Oakland, California-based DIMESLAND has recently completed construction of their first full-length, and, will sear the name Psychogenic Atrophy into the consciousness of thrill-seeking music fans abroad.
With members’ musical past and contemporary placement in a divergent array of bands including The Residents, Wild Hunt and more, abstract metal quartet, DIMESLAND produces a sound that is the result of a blend of controlled chaos and musical mutation, heavy tension and dark psychedelia. As DIMESLAND, guitarists Nolan Cook and Drew Cook, drummer/vocalist Harland Burkhart and bassist/vocalist Greg Brace create a place where aggression and imagination merge harmonically, rhythmically and lyrically to explore the terrain of psychological havoc and mental fracture. The band’s live performances are frantic and dense and feature songs woven together with shorter pieces and textures for an almost nonstop presentation of sound.

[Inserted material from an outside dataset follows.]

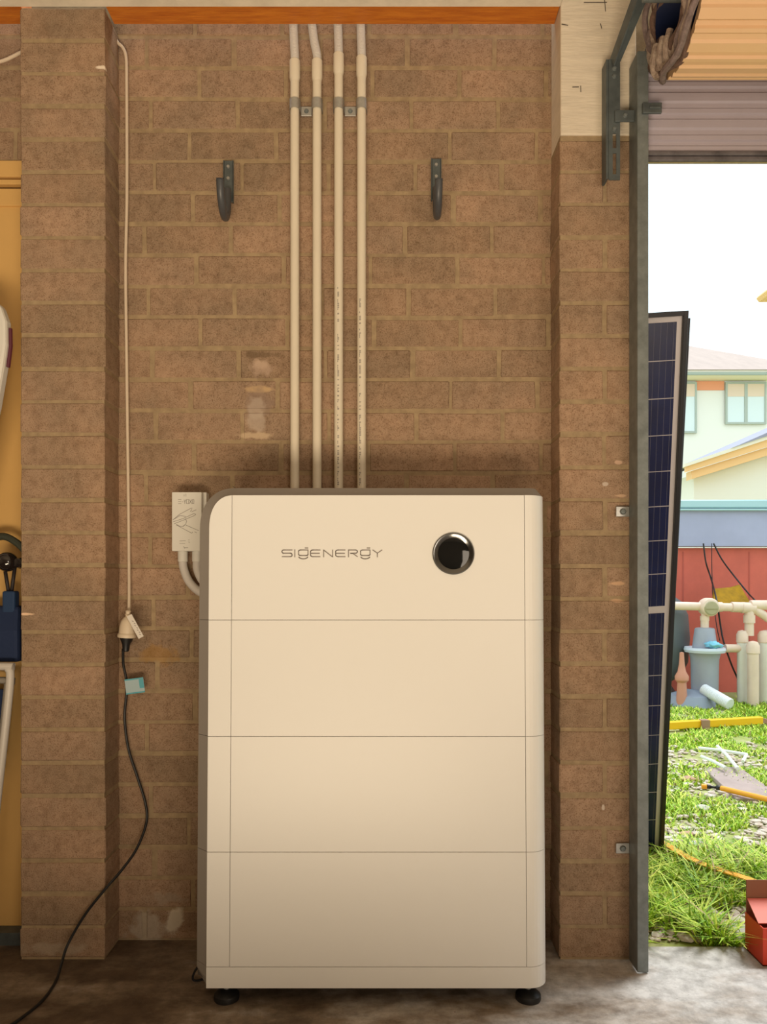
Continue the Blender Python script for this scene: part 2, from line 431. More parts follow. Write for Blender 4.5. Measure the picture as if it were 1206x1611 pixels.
mb = MB(); mb.prism([(XL, z0)]+fpL[1:]+[(XS1-G_, z1), (XS1-G_, z0)], 'y', -.004, 0); mb.build('side_strip', white_pc, iv, bevel=.0006)
mb = MB(); mb.prism([(XS1+G_, z0), (XS2-G_, z0), (XS2-G_, z1), (XS1+G_, z1)], 'y', -.004, 0); mb.build('front_panel', white_pc, iv, bevel=.0006)
mb = MB(); mb.prism(plan_right(), 'z', z0, z1); mb.build('corner_cover', white_pc, iv)
# thin top shadow gap of the grey shell
mb = MB(); mb.box(-.3580, -.3572, .0015, .2495, 1.2165, 1.2176); mb.build('shell_seam', gap_m, iv)
# display
def UL(px, py, s_=664.5): return ((px-CX)/s_, EYE+(HY-py)/s_)
dx, dz = UL(712.5, 871)
mb = MB(); mb.lathe([(.0495, .0), (.0495, .004), (.0470, .007), (.0440, .0065), (.0370, .0035), (.0365, .001)], (dx, -.004, dz), (0, -1, 0), 64)
ds = mb.build('display_ring', chrome_m, iv)
mb = MB(); mb.lathe([(0, .0045), (.028, .0042), (.0372, .003)], (dx, -.004, dz), (0, -1, 0), 64); mb.build('display_glass', glass_black, ds)
# lettering  SIGENERGY
def stroke(mb, pts, wdt=.0024):
    pts = [UL(430+x/6.347, 850+y/6.347) for x, y in pts]
    for a, b in zip(pts[:-1], pts[1:]):
        d_ = Vector((b[0]-a[0], 0, b[1]-a[1]))
        if d_.length < 1e-6: continue
        e = d_.normalized()*wdt*.35
        mb.bar(Vector((a[0], -.0044, a[1]))-e, Vector((b[0], -.0044, b[1]))+e, wdt, .0007, up=(0, -1, 0))
def arcp(cx, cy, rx, ry, a0, a1, n=8):
    return [(cx+rx*math.cos(math.radians(a0+(a1-a0)*k/n)), cy+ry*math.sin(math.radians(a0+(a1-a0)*k/n))) for k in range(n+1)]
letters = {
 'S': [[(188, 97), (105, 97)]+arcp(103, 113, 15, 16, -90, -270)+[(170, 129)]+arcp(172, 146, 16, 17, -90, 90)+[(90, 163)]],
 'I': [[(215, 95), (215, 165)]],
 'G': [[(345, 97), (275, 97)]+arcp(275, 110, 22, 13, -90, -180, 4)+arcp(275, 140, 22, 12, 180, 90, 4)+[(325, 152)]+arcp(327, 140, 20, 12, 90, 0, 4)+[(347, 97)], arcp(300, 160, 46, 25, 165, 15, 10), [(318, 77), (345, 77)]],
 'E': [[(466, 97), (395, 97)]+arcp(397, 113, 25, 16, -90, -180, 4)+arcp(397, 147, 25, 16, 180, 90, 4)+[(466, 163)], [(372, 130), (460, 130)]],
 'N': [[(502, 165), (502, 97), (588, 163), (592, 163), (592, 97)]],
}
def shift(l, dx_): return [[(x+dx_, y) for x, y in s_] for s_ in l]
seqs = [('S', letters['S']), ('I', letters['I']), ('G', letters['G']), ('E', letters['E']), ('N', letters['N']), ('E', shift(letters['E'], 250)),
        ('R', [[(750, 165), (750, 97), (820, 97)]+arcp(820, 113, 18, 16, -90, 90)+[(770, 130), (792, 130), (838, 163)]]),
        ('G', shift(letters['G'], 617)), ('Y', [[(992, 97), (1037, 128), (1083, 97)], [(1037, 128), (1037, 165)]])]
mb = MB()
for nm, l in seqs:
    for s_ in l: stroke(mb, s_)
mb.build('lettering', logo_m, iv).__setitem__('label', 'grey wordmark SIGENERGY on the front')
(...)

DIMESLAND‘s debut LP, Psychogenic Atrophy deploys an incredible barrage of spastic and snarling but dexterous and deliberate experimental metal precision through a crushing analog recording recorded by Justin Weis at Trakworx in South San Francisco (Ludicra, Cormorant, Slough Feg). Staggered through a multifaceted media bombardment over the coming months, the band will independently release their latest work in several formats, beginning with digital delivery in late Autumn, a CD version to follow thereafter, and ultimately a deluxe vinyl release by mid-2015.
Forward thinking explorers of the more daring, progressing end of extreme metal citing the likes of Voivod, Gorguts, Loincloth, Deathspell Omega and Portal should keep DIMESLAND on the center of their radar as the band deploys further information and audio from Psychogenic Atrophy in the coming weeks. Tour actions regionally and abroad are also imminent.
DIMESLAND‘s debut recordings came to light as an EP entitled Creepmoon, released on Vendlus Records in 2012, the unique brutality of the songs drawing critical praise immediately. “DIMESLAND make their very own brand of jarring racket. The contrast between barbed riffs and melancholy sound manipulation plays beautifully,” issued purveying metal webzine, Chronicles of Chaos, while Music Emissions published, “Creepmoon displays an easy but nasty mastery of the metal and hard rock riff, as well as a trust in their chops to stray beyond those limitations, sometimes way beyond.” Absolute Zero Media called their output, “Sci-fi thrashing avant metal that will get your blood racing with the very creative way the noise and blur of sounds and layers are presented. I hope to hear more from this band soon,” and Metal Review came in strong stating, “their sound incorporates elements of thrash, progressive, sludge, and ambient while refusing to stay within the boundaries of any of them… their approach is a collective that’s as neurotic as it is psychotic, and that’s something many of us in the metal world are encouraged by.